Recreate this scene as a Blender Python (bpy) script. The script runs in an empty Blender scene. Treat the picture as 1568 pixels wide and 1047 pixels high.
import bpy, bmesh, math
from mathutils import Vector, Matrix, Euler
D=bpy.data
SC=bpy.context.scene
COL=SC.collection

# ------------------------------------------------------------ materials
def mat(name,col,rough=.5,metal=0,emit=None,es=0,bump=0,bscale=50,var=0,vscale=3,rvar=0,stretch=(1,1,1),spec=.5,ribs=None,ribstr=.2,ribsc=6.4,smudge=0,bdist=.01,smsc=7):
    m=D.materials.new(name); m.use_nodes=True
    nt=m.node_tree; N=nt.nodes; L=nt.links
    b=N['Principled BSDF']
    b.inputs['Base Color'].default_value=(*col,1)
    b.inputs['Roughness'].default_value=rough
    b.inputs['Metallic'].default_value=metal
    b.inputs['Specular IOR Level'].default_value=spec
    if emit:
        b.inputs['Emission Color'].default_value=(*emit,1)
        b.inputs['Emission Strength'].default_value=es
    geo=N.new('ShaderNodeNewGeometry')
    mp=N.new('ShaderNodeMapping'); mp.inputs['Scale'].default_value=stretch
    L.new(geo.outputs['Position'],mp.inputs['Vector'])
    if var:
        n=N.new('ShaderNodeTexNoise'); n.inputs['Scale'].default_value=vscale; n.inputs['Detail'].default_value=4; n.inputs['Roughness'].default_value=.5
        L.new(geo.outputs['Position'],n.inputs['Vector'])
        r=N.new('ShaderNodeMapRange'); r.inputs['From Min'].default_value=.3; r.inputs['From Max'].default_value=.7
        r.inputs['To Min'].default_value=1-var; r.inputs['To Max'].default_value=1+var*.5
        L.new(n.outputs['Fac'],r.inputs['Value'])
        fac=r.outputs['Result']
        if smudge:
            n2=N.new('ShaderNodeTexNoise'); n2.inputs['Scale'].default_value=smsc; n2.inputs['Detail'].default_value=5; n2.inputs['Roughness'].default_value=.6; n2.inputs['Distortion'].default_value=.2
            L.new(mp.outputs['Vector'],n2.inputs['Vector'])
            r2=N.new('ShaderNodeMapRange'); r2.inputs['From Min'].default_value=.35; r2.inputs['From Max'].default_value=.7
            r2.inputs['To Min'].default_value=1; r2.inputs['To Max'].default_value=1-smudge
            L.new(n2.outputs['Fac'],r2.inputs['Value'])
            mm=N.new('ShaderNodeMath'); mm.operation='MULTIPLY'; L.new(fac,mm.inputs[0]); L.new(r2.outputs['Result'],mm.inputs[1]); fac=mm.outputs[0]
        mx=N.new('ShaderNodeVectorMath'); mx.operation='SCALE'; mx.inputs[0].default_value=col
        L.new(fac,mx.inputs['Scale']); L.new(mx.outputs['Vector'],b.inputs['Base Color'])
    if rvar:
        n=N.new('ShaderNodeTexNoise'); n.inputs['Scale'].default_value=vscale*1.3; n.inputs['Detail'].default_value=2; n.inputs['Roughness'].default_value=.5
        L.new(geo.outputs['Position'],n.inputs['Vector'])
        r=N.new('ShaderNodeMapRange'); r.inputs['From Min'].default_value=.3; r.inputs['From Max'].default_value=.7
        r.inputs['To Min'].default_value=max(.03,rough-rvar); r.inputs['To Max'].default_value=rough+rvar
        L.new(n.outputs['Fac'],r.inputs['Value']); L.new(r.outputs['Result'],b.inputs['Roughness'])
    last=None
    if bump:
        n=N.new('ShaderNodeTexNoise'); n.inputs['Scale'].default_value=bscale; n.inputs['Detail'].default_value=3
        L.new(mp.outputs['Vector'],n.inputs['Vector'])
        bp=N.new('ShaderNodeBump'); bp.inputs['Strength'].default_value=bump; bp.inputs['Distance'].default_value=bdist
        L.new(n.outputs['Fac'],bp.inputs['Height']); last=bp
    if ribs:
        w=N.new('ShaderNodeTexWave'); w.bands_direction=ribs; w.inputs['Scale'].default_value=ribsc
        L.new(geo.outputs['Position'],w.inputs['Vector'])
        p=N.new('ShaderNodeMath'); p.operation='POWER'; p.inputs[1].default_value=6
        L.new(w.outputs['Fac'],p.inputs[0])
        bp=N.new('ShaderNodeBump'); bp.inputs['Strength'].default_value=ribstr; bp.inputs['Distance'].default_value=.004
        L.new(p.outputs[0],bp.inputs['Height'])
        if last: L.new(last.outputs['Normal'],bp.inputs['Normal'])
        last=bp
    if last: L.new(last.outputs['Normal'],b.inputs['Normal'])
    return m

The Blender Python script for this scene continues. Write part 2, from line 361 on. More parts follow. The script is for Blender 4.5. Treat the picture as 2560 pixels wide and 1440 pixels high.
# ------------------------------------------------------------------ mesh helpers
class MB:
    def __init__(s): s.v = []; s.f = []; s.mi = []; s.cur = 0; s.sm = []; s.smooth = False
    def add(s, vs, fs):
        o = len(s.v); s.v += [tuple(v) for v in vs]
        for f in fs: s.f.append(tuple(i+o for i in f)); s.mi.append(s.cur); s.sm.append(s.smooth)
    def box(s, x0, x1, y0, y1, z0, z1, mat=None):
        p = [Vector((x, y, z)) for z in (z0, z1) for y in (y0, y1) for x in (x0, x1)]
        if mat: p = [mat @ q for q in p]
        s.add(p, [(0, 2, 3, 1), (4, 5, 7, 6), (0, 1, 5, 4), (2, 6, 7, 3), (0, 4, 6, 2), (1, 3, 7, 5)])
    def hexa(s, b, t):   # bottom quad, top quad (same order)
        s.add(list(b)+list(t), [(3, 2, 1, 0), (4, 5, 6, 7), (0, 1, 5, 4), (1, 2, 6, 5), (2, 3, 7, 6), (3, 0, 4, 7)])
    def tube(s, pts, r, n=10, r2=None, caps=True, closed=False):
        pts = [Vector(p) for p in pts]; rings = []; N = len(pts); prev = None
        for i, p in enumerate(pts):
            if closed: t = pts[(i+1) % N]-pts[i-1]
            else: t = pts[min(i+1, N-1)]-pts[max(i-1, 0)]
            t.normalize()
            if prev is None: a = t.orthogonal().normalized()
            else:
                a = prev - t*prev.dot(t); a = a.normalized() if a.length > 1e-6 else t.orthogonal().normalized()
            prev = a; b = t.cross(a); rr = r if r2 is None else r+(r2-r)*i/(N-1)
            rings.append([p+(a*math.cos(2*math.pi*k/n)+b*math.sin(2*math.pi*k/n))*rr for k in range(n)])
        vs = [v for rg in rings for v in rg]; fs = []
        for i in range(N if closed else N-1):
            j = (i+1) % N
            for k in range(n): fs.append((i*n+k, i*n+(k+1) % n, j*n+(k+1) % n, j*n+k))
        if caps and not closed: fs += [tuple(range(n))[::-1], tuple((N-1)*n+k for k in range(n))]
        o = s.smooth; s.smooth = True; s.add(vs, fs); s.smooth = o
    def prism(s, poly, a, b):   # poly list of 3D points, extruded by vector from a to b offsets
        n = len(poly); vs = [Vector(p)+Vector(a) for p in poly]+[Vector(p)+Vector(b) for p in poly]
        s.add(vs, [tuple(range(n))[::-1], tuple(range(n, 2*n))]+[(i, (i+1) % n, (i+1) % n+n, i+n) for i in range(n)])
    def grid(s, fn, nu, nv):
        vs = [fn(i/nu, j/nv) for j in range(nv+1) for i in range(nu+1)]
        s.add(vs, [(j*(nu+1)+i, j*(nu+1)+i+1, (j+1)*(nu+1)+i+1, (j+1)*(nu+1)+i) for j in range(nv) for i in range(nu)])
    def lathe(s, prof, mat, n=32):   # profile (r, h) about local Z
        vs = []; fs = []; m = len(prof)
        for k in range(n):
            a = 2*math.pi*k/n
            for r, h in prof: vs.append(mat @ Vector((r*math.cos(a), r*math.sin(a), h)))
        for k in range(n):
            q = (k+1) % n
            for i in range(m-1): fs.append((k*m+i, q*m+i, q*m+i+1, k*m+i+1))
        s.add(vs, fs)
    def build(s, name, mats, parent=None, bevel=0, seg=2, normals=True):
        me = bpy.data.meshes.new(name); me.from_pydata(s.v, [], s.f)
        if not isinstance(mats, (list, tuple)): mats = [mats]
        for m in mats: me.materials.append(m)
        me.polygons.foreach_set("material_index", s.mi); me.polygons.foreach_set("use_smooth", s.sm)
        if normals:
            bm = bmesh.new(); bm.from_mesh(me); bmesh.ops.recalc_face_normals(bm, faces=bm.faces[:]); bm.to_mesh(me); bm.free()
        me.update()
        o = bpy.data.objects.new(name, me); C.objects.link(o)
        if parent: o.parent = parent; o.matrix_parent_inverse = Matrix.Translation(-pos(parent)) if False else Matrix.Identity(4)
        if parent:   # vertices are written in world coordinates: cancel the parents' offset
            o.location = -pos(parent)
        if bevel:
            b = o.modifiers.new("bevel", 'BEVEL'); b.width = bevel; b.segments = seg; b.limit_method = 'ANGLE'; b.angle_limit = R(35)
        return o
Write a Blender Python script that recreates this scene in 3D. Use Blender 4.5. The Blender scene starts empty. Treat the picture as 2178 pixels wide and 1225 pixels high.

========================================================================

* _What is being asked_
Print the listing above from its first line through the line with "COL=SC.collection", and stop there.

* _Full output_
Recreate this scene as a Blender Python (bpy) script. The script runs in an empty Blender scene. Treat the picture as 1568 pixels wide and 1047 pixels high.
import bpy, bmesh, math
from mathutils import Vector, Matrix, Euler
D=bpy.data
SC=bpy.context.scene
COL=SC.collection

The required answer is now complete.